My teammate, Mallory and I listened as Efwa continued sharing his heart with us. “…and what does he say now?” I asked the Haitian teen.

“Ummm,” this time he laughed, “He just keeps saying the same thing.  He says again, ‘You should help your brother if he needs help.” 

I said, “That is right, Efwa!  We have to help our brother.  The Bible says that.”

“Wi!” Efwa responded as if he sensed my comprehension of what he had said.

I asked the Haitian teenager to ask Efwa if he loved Jesus.  He responded affirmatively and I asked the boy to please tell Efwa that I would see him again in Heaven.  

Efwa responded with, “Wi!  Paradise!”

I cannot even type those words without getting a lump in my throat because of the overwhelming goodness of God in that conversation.
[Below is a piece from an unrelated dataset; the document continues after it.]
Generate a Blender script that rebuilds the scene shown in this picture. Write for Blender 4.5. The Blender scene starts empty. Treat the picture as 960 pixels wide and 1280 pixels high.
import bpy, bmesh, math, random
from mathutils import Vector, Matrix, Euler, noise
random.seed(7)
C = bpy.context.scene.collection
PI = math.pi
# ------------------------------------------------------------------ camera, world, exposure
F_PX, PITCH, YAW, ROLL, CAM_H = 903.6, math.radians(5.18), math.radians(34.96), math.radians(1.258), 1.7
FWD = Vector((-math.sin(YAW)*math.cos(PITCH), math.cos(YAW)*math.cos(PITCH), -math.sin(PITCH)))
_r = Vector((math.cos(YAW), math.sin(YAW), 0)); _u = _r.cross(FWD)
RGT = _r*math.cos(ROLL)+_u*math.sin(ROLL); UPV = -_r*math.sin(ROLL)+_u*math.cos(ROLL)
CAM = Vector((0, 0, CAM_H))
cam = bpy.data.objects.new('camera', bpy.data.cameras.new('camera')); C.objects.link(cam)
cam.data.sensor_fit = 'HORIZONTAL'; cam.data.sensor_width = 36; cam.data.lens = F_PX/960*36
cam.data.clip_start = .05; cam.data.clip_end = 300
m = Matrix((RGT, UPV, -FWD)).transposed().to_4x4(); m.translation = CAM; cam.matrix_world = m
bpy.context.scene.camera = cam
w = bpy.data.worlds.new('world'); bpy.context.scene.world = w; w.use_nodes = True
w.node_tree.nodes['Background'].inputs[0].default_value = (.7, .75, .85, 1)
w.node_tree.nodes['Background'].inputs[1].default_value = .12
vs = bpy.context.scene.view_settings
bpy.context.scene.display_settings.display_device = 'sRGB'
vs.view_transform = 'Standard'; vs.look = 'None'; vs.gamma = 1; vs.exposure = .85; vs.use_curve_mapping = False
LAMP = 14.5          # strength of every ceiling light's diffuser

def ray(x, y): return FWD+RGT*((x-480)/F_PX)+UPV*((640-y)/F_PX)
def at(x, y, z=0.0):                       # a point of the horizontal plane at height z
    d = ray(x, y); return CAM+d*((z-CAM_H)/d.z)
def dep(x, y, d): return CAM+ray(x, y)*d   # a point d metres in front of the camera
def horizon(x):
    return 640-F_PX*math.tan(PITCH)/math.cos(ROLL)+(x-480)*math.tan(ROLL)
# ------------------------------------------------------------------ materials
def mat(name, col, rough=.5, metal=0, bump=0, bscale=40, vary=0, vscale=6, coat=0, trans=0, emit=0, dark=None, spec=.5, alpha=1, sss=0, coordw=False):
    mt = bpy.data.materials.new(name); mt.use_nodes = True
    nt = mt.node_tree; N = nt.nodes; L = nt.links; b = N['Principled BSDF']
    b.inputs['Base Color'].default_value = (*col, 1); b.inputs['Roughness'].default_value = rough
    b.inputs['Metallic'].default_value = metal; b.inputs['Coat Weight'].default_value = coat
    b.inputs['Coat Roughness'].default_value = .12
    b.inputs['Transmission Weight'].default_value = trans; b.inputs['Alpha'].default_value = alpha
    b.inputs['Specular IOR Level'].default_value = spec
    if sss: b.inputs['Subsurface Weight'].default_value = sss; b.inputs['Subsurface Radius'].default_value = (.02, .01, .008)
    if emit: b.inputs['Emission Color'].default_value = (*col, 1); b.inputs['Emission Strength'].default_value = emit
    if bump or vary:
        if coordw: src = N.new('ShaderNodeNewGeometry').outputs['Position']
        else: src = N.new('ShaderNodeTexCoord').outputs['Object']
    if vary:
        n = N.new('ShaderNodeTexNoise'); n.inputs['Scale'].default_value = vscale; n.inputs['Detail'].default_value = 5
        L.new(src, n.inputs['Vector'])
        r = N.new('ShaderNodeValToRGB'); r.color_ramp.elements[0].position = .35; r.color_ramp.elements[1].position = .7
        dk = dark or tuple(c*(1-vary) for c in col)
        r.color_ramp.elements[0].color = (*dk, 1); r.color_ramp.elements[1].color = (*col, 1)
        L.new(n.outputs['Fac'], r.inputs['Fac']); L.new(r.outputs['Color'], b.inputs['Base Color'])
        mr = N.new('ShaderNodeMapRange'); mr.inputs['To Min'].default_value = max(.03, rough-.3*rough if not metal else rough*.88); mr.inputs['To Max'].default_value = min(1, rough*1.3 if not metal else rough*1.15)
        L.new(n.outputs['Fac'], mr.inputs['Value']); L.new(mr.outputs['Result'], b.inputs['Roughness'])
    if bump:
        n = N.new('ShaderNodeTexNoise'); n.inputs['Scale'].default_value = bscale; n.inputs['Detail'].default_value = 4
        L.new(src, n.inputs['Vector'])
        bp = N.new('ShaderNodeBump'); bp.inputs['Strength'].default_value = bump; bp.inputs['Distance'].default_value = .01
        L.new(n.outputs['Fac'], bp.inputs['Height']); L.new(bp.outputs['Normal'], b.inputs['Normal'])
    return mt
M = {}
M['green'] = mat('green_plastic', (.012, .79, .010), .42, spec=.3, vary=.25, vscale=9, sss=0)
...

My eyes fill with tears when I think about the Creator, writing the stories of His children miles and miles across oceans and the Savior that gave all~a promise that this life will not be our home.  It will not be the end.  Paradise.  In that moment, my heart understood Heaven in a new way–a way that it could never comprehend the goodness ever, ever before.  Jesus, the hope for all nations, for all people, no matter the story of the earthly life.  

I returned from Haiti with a bazillion stories, talking a mile a minute at two in the morning because that is how I roll.  In the months that followed this God-sized adventure, I told and retold my most memorable moments.  To my own surprise, this moment was the one that came back time and time again as I recalled the lessons God had taught me in a new-to-me part of His world.  
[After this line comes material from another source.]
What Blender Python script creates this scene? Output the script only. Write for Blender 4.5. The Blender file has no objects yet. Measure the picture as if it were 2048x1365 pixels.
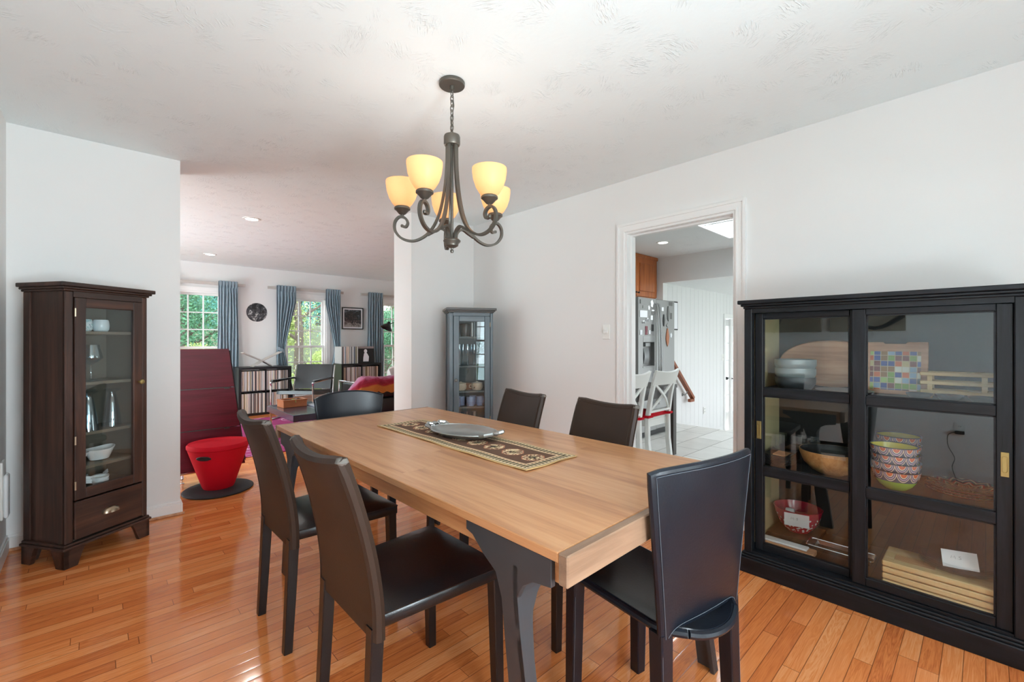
import bpy, bmesh, math, random
from mathutils import Vector, Matrix
from math import sin, cos, pi, radians
random.seed(7)
SC = bpy.context.scene
COL = SC.collection

# ------------------------------------------------------------------ camera
cd = bpy.data.cameras.new('camera'); cam = bpy.data.objects.new('camera', cd); COL.objects.link(cam)
cd.sensor_width = 36; cd.lens = 15.62; cd.shift_y = -0.0008; cd.clip_start = 0.02; cd.clip_end = 200
cam.location = (0, 0, 1.2); cam.rotation_euler = (pi/2, 0, -radians(43.159))
SC.camera = cam

# ------------------------------------------------------------------ sky, sun, exposure
SC.view_settings.view_transform = 'Standard'; SC.view_settings.look = 'None'
SC.view_settings.exposure = 0.27; SC.view_settings.gamma = 1.0; SC.view_settings.use_curve_mapping = False
cy = SC.cycles
cy.use_denoising = True; cy.max_bounces = 10; cy.diffuse_bounces = 8; cy.glossy_bounces = 4; cy.transmission_bounces = 8
cy.transparent_max_bounces = 32; cy.sample_clamp_indirect = 4; cy.caustics_reflective = False; cy.caustics_refractive = False
W = bpy.data.worlds.new('sky'); SC.world = W; W.use_nodes = True
wn = W.node_tree; bg = wn.nodes['Background']
tcw = wn.nodes.new('ShaderNodeTexCoord'); sxw = wn.nodes.new('ShaderNodeSeparateXYZ'); rw = wn.nodes.new('ShaderNodeValToRGB')
wn.links.new(tcw.outputs['Generated'], sxw.inputs[0]); wn.links.new(sxw.outputs['Z'], rw.inputs[0]); wn.links.new(rw.outputs[0], bg.inputs[0])
rw.color_ramp.elements[0].position = 0.0; rw.color_ramp.elements[0].color = (0.98, 0.99, 1.0, 1)
rw.color_ramp.elements[1].position = 0.7; rw.color_ramp.elements[1].color = (0.72, 0.84, 1.0, 1)
bg.inputs[1].default_value = 5.2
sl = bpy.data.lights.new('sun', 'SUN'); sl.energy = 1.7; sl.angle = radians(0.8); sl.color = (1, .95, .86)
so = bpy.data.objects.new('sun', sl); COL.objects.link(so)
so.rotation_euler = Vector((0.80, -0.40, -0.48)).to_track_quat('-Z', 'Y').to_euler()

def area(name, loc, direction, w, h, power, color=(1, 1, 1)):
    l = bpy.data.lights.new(name, 'AREA'); l.shape = 'RECTANGLE'; l.size = w; l.size_y = h
    l.energy = power; l.color = color
    o = bpy.data.objects.new(name, l); COL.objects.link(o); o.location = loc
    o.rotation_euler = Vector(direction).to_track_quat('-Z', 'Y').to_euler()
    return l
def portal(name, loc, direction, w, h):
    area(name, loc, direction, w, h, 1).cycles.is_portal = True
DAY = (.86, .985, 1.075)                                             # daylight tint, shared with the added family room lamp
area('rear_window_daylight', (0.50, -1.24, 1.08), (-.25, 1, 1.15), .80, 1.30, 130, DAY)
area('rear_window_daylight', (1.66, -1.24, 1.08), (-.1, 1, .15), .82, 1.45, 15, DAY)
area('side_fill_light', (-1.78, 6.3, 1.05), (1, 0, .45), 1.85, 1.5, 100, (.83, 1.0, 1.08))  # added lamp outside an invented side window, brightens the living room
area('skylight_daylight', (4.90, 1.68, 2.715), (0, 0, -1), .97, .74, 13, DAY)
area('family_fill_light', (8.0, -1.2, .9), (0, 1, 0), 2.4, 1.6, 27, DAY)  # added lamp at an unseen opening, brightens family room and kitchen
for px in (1.17, 2.83, 4.50):
    portal('street_window_portal', (px, 8.62, 1.09), (0, -1, 0), .72, 1.78)

# ------------------------------------------------------------------ node helpers
def L(r, g, b):
    f = lambda c: (c/12.92 if c <= .04045 else ((c+.055)/1.055)**2.4)
    return (f(r/255), f(g/255), f(b/255), 1)
class X:                                     # a float socket with arithmetic
    def __init__(s, nt, o): s.nt, s.o = nt, o
    def op(s, k, *a):
        n = s.nt.nodes.new('ShaderNodeMath'); n.operation = k
        for i, q in enumerate((s,)+a):
            if isinstance(q, X): s.nt.links.new(q.o, n.inputs[i])
            else: n.inputs[i].default_value = q
        return X(s.nt, n.outputs[0])
    def __add__(s, b): return s.op('ADD', b)
    def __sub__(s, b): return s.op('SUBTRACT', b)
    def __mul__(s, b): return s.op('MULTIPLY', b)
    def __truediv__(s, b): return s.op('DIVIDE', b)
    def lt(s, b): return s.op('LESS_THAN', b)
    def gt(s, b): return s.op('GREATER_THAN', b)
    def mn(s, b): return s.op('MINIMUM', b)
    def mx(s, b): return s.op('MAXIMUM', b)
    def floor(s): return s.op('FLOOR')
    def fr(s): return s.op('FRACT')
    def ab(s): return s.op('ABSOLUTE')
    def pw(s, b): return s.op('POWER', b)
    def inv(s): return (s*-1.0)+1.0
class NT:
    def __init__(s, name):
        s.m = bpy.data.materials.new(name); s.m.use_nodes = True; s.t = s.m.node_tree
        s.b = s.t.nodes['Principled BSDF']; s.out = s.t.nodes['Material Output']
    def new(s, k, **kw):
        n = s.t.nodes.new(k)
        for a, v in kw.items(): setattr(n, a, v)
        return n
    def link(s, a, b): s.t.links.new(a.o if isinstance(a, X) else a, b)
    def coord(s):
        s.tc = s.new('ShaderNodeTexCoord'); q = s.new('ShaderNodeSeparateXYZ'); s.link(s.tc.outputs['Object'], q.inputs[0])
        return [X(s.t, q.outputs[i]) for i in range(3)]
    def vec(s, *a):
        c = s.new('ShaderNodeCombineXYZ')
        for i, q in enumerate(a):
            if isinstance(q, X): s.link(q, c.inputs[i])
            else: c.inputs[i].default_value = q
        return c.outputs[0]
    def noise(s, v, scale=5, detail=3, rough=.5, dist=0):
        n = s.new('ShaderNodeTexNoise'); n.inputs['Scale'].default_value = scale; n.inputs['Detail'].default_value = detail
        n.inputs['Roughness'].default_value = rough; n.inputs['Distortion'].default_value = dist
        if v is not None: s.link(v, n.inputs['Vector'])
        return X(s.t, n.outputs[0])
    def white(s, *a):
        n = s.new('ShaderNodeTexWhiteNoise', noise_dimensions='3D'); s.link(s.vec(*a), n.inputs['Vector'])
        return X(s.t, n.outputs['Value'])
    def ramp(s, f, stops, const=False):
        n = s.new('ShaderNodeValToRGB'); e = n.color_ramp.elements
        if const: n.color_ramp.interpolation = 'CONSTANT'
        while len(e) < len(stops): e.new(.5)
        for k, (p, c) in zip(e, stops): k.position = p; k.color = c
        s.link(f, n.inputs[0]); return n.outputs[0]
    def mix(s, f, a, b):
        n = s.new('ShaderNodeMix', data_type='RGBA')
        for q, i in ((f, 0), (a, 6), (b, 7)):
            if isinstance(q, (X, bpy.types.NodeSocket)): s.link(q, n.inputs[i])
            else: n.inputs[i].default_value = q
        return n.outputs[2]
    def col(s, c): s.link(c, s.b.inputs['Base Color'])
    def rough(s, r):
        if isinstance(r, X): s.link(r, s.b.inputs['Roughness'])
        else: s.b.inputs['Roughness'].default_value = r
    def bump(s, h, strength=.2, dist=.01):
        n = s.new('ShaderNodeBump'); n.inputs['Strength'].default_value = strength; n.inputs['Distance'].default_value = dist
        s.link(h, n.inputs['Height']); s.link(n.outputs[0], s.b.inputs['Normal'])

def pbr(name, c, rough=.5, metal=0, spec=.5, var=0, vs=8, bump=0, bs=60, coat=0, trans=0, emit=0, sheen=0):
    n = NT(name); b = n.b; b.inputs['Base Color'].default_value = c; b.inputs['Roughness'].default_value = rough
    b.inputs['Metallic'].default_value = metal; b.inputs['Specular IOR Level'].default_value = spec
    b.inputs['Coat Weight'].default_value = coat; b.inputs['Transmission Weight'].default_value = trans
    if sheen: b.inputs['Sheen Weight'].default_value = sheen
    if emit: b.inputs['Emission Color'].default_value = c; b.inputs['Emission Strength'].default_value = emit
    if var or bump: n.coord()
    if var:
        f = n.noise(n.tc.outputs['Object'], vs, 4)
        n.col(n.mix(f, tuple(q*(1-var) for q in c[:3])+(1,), tuple(min(1, q*(1+var)) for q in c[:3])+(1,)))
    if bump: n.bump(n.noise(n.tc.outputs['Object'], bs, 3), bump, .004)
    return n.m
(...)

A friend messaged me and said she recognized Efwa from my pictures as perhaps being the same gentleman from a painting her husband had painted.  I was quite sure it couldn’t be the same person until she told me that her husband had painted this portrait based on a picture a man from my community had taken in the same location years before.  On Christmas morning, my husband and children carried this into the living room.
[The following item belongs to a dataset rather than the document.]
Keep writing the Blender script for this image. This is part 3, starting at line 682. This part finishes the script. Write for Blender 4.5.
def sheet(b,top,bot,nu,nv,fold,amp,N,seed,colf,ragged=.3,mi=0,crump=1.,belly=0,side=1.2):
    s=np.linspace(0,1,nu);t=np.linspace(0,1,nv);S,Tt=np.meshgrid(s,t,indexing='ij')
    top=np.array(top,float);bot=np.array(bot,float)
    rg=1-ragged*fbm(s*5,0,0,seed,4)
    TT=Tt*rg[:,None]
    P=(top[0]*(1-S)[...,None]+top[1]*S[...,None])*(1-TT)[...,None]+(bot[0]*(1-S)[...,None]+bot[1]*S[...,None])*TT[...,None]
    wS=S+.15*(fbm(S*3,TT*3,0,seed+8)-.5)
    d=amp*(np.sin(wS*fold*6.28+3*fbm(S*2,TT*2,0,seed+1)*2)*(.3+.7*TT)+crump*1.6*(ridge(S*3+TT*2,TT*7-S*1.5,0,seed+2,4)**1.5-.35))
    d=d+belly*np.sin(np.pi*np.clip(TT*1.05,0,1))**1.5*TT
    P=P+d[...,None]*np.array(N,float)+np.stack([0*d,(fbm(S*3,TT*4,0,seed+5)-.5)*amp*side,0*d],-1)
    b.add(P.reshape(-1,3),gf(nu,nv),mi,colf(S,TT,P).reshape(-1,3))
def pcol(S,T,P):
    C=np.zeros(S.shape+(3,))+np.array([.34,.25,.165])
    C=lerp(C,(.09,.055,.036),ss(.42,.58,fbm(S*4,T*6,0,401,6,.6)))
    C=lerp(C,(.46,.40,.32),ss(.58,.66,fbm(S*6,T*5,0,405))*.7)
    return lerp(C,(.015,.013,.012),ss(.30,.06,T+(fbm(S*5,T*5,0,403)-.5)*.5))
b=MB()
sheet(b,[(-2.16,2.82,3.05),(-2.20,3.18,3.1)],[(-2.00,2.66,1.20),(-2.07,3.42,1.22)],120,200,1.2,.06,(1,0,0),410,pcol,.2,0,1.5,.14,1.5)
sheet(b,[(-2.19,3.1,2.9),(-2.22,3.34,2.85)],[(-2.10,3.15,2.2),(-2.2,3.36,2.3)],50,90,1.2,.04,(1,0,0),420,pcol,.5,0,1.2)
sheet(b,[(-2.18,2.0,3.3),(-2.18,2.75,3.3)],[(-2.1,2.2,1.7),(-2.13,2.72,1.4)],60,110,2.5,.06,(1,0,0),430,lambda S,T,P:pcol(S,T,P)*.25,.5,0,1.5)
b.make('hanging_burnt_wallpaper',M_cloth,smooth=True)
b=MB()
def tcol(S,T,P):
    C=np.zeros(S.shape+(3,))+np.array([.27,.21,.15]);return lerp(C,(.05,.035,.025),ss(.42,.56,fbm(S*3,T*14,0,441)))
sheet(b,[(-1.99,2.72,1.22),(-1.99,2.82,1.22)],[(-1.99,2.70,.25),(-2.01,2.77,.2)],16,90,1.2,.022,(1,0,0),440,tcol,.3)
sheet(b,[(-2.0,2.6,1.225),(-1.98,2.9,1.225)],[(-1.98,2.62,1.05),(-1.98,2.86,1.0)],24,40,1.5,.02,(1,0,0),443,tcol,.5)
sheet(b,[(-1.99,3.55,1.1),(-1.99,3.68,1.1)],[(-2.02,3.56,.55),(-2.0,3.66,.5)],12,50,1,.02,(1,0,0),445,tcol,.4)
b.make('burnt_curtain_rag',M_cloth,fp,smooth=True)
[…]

I might have cried…like maybe a gallon or two of tears.  Best. Christmas. Present. Ever.  My husband shared with me later that he had bought the painting after he had heard me say something about Efwa as I was retelling his story once.

If Efwa can praise God sitting on the ground with one leg while cutting weeds with his machete, then I can praise God in all circumstances too.

So it hangs in the hallway, a picture of a far-away friend: a reminder to praise God in all circumstances, a reminder that it is good to help our brother if he needs help, a reminder of God’s creation, a reminder that this world is not our home, and a reminder of our true destination ~Paradise.  

I still don’t quite comprehend the reasoning behind my love for Haiti.  I didn’t anticipate this.  I was just signing up for eight days.  Eight days.  Surprisingly, a big part of my heart has been captivated by the people across an ocean in a way that only God could have purposed this kind of calling.  I am returning there soon.  I don’t know how many times I will return in my lifetime.  Maybe just the two.  I know this: one day, we will all worship together in Paradise.  We will all run, completely restored, to the King worthy of all praise in all circumstances.  

Bondye Beni Ou, 

~Courtney

Bondye Beni ou means “God Bless You,” in Haitian Creole.